Безусловно, был ответ. И тогда отец, готовый на жертвы, стал искать человека, готового помогать мне по этим предметам, пока мы будем жить на юге Франции. Трюгве Тветерос ответил на его предложение и получил работу. Он был родом из Ставангера, филолог, но интересовался главным образом искусством. Мне это подходило как нельзя лучше.
По рекомендации бюро путешествий мы уже выбрали для себя городок Больё-сюр-мер, мирно дремавший между Ниццей и Монте-Карло, и остановились в отеле «Марселлин», не очень большом уютном пансионате.
Первые, кого мы увидели в холле, был норвежский писатель Петер Эгге и его жена фру Анна.

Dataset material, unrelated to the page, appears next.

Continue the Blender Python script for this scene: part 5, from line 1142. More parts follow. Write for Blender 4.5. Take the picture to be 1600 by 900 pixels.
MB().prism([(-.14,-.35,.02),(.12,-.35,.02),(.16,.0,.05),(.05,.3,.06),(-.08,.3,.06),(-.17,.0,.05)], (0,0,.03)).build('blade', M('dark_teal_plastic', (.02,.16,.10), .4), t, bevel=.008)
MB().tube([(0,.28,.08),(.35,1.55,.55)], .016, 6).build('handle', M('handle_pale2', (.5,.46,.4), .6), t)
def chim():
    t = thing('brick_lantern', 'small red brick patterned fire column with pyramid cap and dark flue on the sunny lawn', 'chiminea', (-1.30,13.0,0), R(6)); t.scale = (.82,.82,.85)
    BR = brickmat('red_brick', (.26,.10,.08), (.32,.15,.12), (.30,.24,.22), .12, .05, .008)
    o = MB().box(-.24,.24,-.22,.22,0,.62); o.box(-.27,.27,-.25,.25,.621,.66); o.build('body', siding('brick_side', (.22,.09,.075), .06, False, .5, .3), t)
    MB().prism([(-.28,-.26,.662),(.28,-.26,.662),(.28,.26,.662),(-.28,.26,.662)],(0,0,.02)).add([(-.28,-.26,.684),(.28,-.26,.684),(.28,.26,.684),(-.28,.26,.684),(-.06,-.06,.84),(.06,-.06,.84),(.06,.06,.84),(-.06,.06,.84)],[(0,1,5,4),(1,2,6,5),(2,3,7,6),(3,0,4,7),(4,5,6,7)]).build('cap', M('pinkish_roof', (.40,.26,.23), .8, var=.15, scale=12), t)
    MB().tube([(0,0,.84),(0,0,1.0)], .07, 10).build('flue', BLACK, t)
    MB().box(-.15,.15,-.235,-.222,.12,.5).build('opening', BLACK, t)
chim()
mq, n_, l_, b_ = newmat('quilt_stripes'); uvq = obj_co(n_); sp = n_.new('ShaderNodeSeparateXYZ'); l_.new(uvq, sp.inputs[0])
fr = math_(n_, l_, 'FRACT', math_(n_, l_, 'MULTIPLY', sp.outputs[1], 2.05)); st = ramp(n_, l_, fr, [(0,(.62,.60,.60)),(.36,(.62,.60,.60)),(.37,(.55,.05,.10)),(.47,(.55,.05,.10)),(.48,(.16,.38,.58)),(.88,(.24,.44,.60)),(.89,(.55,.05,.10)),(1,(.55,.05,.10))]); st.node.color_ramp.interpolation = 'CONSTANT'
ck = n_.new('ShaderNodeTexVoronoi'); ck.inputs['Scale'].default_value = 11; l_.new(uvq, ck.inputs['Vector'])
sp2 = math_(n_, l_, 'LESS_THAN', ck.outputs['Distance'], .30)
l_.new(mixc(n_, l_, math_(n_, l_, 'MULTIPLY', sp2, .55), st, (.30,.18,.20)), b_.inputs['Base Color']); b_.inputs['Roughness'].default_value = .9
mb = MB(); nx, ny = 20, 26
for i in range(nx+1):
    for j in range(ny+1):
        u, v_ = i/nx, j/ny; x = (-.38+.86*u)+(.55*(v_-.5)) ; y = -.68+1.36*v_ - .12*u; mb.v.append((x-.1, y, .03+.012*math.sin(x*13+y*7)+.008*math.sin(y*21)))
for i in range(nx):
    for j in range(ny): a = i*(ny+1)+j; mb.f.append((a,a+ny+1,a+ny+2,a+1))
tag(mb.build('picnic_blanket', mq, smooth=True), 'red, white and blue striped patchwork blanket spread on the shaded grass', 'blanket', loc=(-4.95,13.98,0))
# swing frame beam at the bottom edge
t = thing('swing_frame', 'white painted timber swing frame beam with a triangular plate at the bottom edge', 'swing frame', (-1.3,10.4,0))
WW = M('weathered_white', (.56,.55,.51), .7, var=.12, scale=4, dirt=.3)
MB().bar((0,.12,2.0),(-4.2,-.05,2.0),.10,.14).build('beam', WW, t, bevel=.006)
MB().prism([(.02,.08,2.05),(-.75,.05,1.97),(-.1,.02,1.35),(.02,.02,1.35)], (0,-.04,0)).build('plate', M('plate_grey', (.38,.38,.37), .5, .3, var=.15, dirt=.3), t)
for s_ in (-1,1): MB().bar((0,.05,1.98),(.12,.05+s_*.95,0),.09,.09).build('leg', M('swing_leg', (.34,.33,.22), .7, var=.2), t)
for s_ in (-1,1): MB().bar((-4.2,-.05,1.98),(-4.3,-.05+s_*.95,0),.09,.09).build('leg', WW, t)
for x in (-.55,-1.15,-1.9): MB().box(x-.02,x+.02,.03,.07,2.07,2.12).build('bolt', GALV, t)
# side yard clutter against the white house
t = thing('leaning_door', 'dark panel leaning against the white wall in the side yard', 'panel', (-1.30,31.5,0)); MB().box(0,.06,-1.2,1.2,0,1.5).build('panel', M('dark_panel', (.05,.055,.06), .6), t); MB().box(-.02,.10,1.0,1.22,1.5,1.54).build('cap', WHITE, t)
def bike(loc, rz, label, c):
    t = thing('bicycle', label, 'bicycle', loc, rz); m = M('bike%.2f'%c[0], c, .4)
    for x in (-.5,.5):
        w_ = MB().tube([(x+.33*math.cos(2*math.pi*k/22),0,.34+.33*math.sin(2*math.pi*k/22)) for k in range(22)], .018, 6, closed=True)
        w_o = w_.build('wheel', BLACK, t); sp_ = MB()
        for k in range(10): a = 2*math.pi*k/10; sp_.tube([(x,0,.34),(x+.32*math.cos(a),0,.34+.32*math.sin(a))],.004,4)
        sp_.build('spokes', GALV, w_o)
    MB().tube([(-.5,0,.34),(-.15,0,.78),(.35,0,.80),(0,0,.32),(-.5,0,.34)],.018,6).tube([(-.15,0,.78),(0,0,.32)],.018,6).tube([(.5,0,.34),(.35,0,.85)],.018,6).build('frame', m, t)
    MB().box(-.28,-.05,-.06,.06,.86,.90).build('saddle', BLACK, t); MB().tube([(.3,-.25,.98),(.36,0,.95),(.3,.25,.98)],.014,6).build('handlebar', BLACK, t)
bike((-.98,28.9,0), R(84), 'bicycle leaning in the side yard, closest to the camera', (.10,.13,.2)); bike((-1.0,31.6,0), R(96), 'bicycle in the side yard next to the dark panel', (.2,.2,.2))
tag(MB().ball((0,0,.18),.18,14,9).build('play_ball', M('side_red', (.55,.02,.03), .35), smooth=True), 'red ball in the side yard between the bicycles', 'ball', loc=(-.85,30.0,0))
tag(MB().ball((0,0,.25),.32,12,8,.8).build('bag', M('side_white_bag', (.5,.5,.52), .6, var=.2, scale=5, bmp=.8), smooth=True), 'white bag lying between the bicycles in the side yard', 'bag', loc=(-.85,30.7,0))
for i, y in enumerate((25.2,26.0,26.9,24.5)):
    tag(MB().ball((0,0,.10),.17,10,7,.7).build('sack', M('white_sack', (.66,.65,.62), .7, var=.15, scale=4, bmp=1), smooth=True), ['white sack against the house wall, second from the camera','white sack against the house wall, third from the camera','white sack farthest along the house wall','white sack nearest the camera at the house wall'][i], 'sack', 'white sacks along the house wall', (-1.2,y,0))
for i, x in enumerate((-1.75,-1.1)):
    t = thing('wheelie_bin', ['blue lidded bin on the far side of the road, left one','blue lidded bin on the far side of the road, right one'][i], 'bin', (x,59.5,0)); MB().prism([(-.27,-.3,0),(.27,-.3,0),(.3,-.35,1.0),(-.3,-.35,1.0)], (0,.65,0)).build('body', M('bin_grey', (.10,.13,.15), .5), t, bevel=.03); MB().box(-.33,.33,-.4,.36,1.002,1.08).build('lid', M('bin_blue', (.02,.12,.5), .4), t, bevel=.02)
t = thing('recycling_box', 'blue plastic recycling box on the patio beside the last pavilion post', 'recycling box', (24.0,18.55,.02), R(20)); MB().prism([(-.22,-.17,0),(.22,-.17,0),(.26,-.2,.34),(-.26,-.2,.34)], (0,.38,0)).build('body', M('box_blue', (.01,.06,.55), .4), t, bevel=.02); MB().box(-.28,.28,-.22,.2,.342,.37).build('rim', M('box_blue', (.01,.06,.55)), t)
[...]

Когда я учился в Осло, я делил комнату с их сыном Эрнульфом, который был на год старше меня. Вместе с другими гимназистами мы жили в частном пансионе у семьи Экхофф на Эшениес гате. Это были очень милые приветливые люди, мы обедали вместе за одним столом и прекрасно себя там чувствовали — все, кроме Эрнульфа, который был социалистом и презирал все буржуазное. Для него мы были недостаточно радикальны. Это было в начале «суровых тридцатых», и однажды за обеденным столом Эрнульф объявил, что мы все отсталые типы и наши мозги не способны произвести «ротацию». Он посыпал рисовую кашу сахаром и корицей и с остервенением мешал ложкой в тарелке. Пока его ложка вращалась, за столом царила тишина, потом я спросил:
— Это и есть ротация?
Все засмеялись, а Эрнульф с мрачным лицом все крутил ложкой в тарелке.
И все-таки мы с ним были друзьями. Он был человеком начитанным, но страшным догматиком — после всех политических курсов, которые прослушал, совмещая это с работой в банке. Он был симпатичный, хотя относился к нам, невеждам, чуть свысока и одолеть его в споре было невозможно, впрочем, мало кто и пытался. Однако должен признаться: мне часто казалось, что он прав. По-своему, он был очень порядочный человек.
А здесь, в Больё я познакомился и с его отцом, автором «Хансине Сулстад» и других романов, которые я видел на столе в спальне отца.
В своих «Воспоминаниях»
{80}Петер Эгге пишет о встрече с отцом и мамой в Больё и о том, как он был рад снова увидеть своего друга Кнута Гамсуна. «В моей одинокой и трудной юности он протянул мне свои сильные руки…»Я видел, что отец тоже рад этому свиданию, его глухота тогда еще не мешала ему общаться, и друзья без напряжения беседовали, когда мы все в конце дня усаживались вокруг стола в большой столовой месье Марселлина и выпивали по бокалу вина.